In light of the move, BakeryandSnacks.com spoke exclusively to William Pegg, director of Australian procurement and consulting firm Synthesis Group, about what it really took for major food companies to action and oversee such demands on suppliers.

“It’s easy to make the demands; it’s significantly different to necessarily deliver upon them. It certainly can be difficult for suppliers to deliver and then manufacturers to measure and quantify those results,” he said.

“From my point of view, that can really be circumvented by looking at how you define the engagement – are you looking for strategic partnerships or simply just vendors?
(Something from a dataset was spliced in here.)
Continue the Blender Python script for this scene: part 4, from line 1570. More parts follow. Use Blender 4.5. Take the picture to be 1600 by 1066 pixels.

The term that you give to the relationship that you hold carries a significant weight in terms of the success.”

It was critical for food companies to work strategically with suppliers towards mutually beneficial goals, he said.

"When a manufacturer demonstrates an understanding of total cost of ownership and a desire to partner with key suppliers for the longer term, a shift in behavior often occurs. A collaborative way of working often results in access to new technologies and innovation and a combined effort to resolve challenges, both of which regularly result in increased competitive advantage. Further, programs such as GHG reporting and local content assessments regularly become easier to implement due to prior healthy, constructive rapport."

“...The need to have strong relational practices within organizations and how to foster that at a corporate and personal level – there’s a growing groundswell of interest.”

Establishing sturdy supplier relationships could not be done remotely, Pegg said

Boots on the ground, good rapport

Achieving such relationships needed a team on the ground to work face-to-face with suppliers, Pegg said.

“I think boots on the ground is absolutely critical. You need individuals who understand and have sufficient technical know-how, in terms of the program in place… You can’t do it remotely; you can’t do it from afar.”

This could be done with local-based teams or teams that visited regularly, he added. "The precise structure will vary. The important point is direct engagement with suppliers, rather than being solely managed through remote engagement and or e-platforms."

Building rapport was also crucial, he said, particularly when working in different countries. “Your suppliers may have a different business outlook or culture. You have to cross that divide to build that rapport,” he said.

Develop a universal toolkit

For larger multinationals looking to implement carbon reduction or sustainable sourcing programs, developing a global toolkit for suppliers had to be a priority, Pegg said.

“By taking the time to develop those tools, systems and processes to provide to your supply base, it’s going to increase the likelihood of uptake irrespective of where they may be placed geographically,” he said.

Carbon emission measurement, for example, if left to each supplier would result in inconsistent methodologies for data calculation. 

“If you leave it to the vendors, I can guarantee the results are going to be varied. Multinationals working at a global scale need uniformity of process,” he said.

Providing a toolkit and a support group to assist implementation would ensure global, consistent action in a timely manner, he explained.

Actioning supply chain pledges would be costly, but the investment would be worth it long-term, Pegg said

Don’t be shy of investment

While developing toolkits and support networks would prove costly for manufacturers, Pegg said it was a cost worth absorbing for the long-term outcome. “Let’s remember why the suppliers are doing it in the first place – it’s because they’ve been asked to by their client.”

But, he said it wasn’t just direct costs that had to be considered – the cost implications on suppliers were also important.

“Commercially-minded individuals would say it doesn’t really matter; it’s up to them [suppliers] to be efficient, and that’s true, but at the end of the day, all suppliers need to be profitable. Given the fact we’re talking about significant global interest here, manufacturers are in the game for the long-run and they need to make sure their suppliers are too.

“If you’re genuinely interested in your suppliers; developing rapport and stimulating innovation, you also have to talk about the cost.”